Social music and discovery services are a mess, frankly. Some of them have terrible user interfaces, and others are slowly becoming the victim of poorly conceived business models (many of which relied too heavily on advertising strategies that have yet to bear fruit) and ill-fated licensing agreements with the major labels. Still others, in striving to get a leg up on competitors, veered into editorial curation-- exclusive album-listening debuts , promotions and tie-ins, and the like. That can make for a whole lot of clutter.

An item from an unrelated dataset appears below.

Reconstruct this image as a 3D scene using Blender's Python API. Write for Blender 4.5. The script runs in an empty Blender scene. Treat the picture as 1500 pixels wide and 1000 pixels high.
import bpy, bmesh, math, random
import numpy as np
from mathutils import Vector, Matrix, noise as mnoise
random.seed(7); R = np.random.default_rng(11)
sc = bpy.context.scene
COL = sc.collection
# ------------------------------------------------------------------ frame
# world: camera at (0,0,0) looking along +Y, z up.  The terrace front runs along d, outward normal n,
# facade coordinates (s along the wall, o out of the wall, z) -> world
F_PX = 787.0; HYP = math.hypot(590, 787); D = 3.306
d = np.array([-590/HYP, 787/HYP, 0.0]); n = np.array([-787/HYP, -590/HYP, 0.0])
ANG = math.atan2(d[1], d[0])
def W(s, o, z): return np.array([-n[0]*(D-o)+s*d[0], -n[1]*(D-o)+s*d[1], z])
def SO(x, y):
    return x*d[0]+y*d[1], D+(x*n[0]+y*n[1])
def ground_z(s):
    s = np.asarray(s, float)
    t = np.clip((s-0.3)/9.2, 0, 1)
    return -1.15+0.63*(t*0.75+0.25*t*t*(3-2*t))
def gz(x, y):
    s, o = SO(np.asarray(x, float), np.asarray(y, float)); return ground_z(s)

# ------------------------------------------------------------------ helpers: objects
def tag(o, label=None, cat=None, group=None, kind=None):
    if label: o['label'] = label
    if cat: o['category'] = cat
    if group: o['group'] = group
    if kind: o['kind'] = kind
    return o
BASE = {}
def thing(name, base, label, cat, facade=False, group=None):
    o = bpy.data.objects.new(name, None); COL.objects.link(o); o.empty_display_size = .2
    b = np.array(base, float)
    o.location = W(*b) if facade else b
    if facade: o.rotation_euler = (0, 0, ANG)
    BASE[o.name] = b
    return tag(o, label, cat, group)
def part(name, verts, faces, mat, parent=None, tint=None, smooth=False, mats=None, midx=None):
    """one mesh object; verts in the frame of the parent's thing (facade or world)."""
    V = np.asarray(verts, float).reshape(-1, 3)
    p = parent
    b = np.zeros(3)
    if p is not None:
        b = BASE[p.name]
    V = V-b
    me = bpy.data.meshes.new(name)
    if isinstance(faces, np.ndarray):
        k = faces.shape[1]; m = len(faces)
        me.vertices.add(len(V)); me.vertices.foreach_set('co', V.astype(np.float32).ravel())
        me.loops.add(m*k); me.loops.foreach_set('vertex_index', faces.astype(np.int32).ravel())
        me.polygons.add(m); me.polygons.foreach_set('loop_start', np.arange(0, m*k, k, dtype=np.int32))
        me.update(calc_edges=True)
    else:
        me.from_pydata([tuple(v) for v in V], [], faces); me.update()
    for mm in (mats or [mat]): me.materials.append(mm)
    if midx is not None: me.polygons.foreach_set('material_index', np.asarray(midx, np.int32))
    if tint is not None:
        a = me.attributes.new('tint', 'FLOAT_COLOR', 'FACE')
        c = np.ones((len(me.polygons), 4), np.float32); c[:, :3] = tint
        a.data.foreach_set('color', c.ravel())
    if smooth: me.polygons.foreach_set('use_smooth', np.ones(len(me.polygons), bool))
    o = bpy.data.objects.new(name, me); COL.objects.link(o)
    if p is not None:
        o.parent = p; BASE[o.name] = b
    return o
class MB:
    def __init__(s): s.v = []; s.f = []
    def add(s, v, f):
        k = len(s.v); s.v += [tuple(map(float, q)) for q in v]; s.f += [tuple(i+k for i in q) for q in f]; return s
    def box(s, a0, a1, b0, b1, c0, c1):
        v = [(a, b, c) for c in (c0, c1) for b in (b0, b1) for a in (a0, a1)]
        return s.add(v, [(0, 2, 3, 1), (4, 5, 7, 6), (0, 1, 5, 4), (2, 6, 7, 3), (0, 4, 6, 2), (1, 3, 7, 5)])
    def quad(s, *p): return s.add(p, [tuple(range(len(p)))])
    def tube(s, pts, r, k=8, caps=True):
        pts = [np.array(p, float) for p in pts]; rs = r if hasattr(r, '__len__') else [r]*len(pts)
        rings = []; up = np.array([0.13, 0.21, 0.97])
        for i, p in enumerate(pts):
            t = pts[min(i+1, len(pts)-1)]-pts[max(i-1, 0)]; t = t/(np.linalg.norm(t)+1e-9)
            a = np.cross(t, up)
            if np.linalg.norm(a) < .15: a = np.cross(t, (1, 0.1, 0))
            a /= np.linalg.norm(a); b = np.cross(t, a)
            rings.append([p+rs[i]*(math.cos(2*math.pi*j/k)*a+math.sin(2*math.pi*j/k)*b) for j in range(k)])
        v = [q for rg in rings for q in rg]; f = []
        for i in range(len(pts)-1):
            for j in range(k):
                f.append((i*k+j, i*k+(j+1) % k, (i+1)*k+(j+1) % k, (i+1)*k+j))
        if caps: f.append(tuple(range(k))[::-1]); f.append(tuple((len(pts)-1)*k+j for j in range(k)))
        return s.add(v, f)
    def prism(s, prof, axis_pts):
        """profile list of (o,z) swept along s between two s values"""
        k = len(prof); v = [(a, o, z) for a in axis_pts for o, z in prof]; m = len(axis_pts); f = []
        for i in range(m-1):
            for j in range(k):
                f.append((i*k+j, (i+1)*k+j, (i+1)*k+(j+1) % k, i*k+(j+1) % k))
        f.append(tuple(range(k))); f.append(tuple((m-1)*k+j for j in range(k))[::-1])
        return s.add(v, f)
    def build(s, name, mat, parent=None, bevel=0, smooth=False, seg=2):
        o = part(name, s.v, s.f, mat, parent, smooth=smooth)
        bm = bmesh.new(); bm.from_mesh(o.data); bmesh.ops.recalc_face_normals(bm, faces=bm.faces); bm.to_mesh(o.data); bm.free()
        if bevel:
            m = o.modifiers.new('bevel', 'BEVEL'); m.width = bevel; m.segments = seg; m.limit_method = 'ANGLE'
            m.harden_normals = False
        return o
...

Then along came my Spotify invite, and everything changed. The service makes no attempts on the surface to be an "influencer" in and of itself, instead just offering access to full-length streams of just about any song. That's daunting at first. When you first load up Spotify, you're greeted with basic top-music charts that are notably uninspiring (Black Eyed Peas? Kings of Leon?) and searches don't bring you anything other than, well, what you searched for. Social-networking features like Facebook and Twitter sharing are sparse and well-hidden. If you don't know where to look, it can be a little bit dull.

Instead, the "discovery" process is left up to third parties. Create a playlist on Spotify, and you can assign it an HTML address so that when people click on it (assuming they have Spotify accounts) the playlist will open right up. A popular U.K. music blog called Drowned in Sound has a feature called "Spotifridays," where a selection of popular music from that week is packaged into a Spotify playlist, eliminating the need to click around through various Web browsers and streaming-music embeds. A friend sent me a link to Drowned in Sound's playlist of top songs of the first half of 2009. I was set for the next 7.6 hours.

Then, this happened: My Amazon MP3 bill started escalating as my "shopping cart" filled up with songs from bands I'd never heard of before, like the Veils, Let's Wrestle, and the Big Pink. The no-brainer Spotify platform, and how easy it is for anyone to use it to create playlists and share them in a way that doesn't involve a single wacky embeddable widget, was making me buy music.

But Spotify's long-term prospects are still hazy. Its dual business models, monthly subscriptions (for ad-free accounts and access to its iPhone app ) and advertising for free accounts, have historically failed to hold up in the face of the micropayments-based iTunes. CEO Daniel Ek has even acknowledged that profits aren't flooding in yet and accused the labels of inflating licensing fees. The specter of SpiralFrog, another hyped free-music service that went down in flames earlier this year , is still in recent memory.

It's also unclear as to how the Spotify service, currently available in Sweden, Norway, the U.K., Finland, France, and Spain, will fare in the U.S. when it arrives here. Google's new music search feature , which is right now restricted to the States, may give a big advantage to competitors MySpace Music and Lala as search traffic is directed there. There's also the potential money drain: Government regulations over licensing fees nearly tanked Pandora last year. Digital music, you could say, is an industry with a lot of emotional baggage.

Generally, when there are glaring roadblocks in a new relationship, it's a red flag that you shouldn't get too attached. But this is one where I'm willing to fight to keep it alive. I hear there's a chance I'll be shut out of Spotify entirely in a few weeks unless I tweak my IP address somehow to fool the service into thinking I'm in one of its approved countries. Or unless I cough up the money for a premium subscription.

And I'd consider that. Money can't buy me love, but it could buy me Spotify. And right now they're sort of one and the same.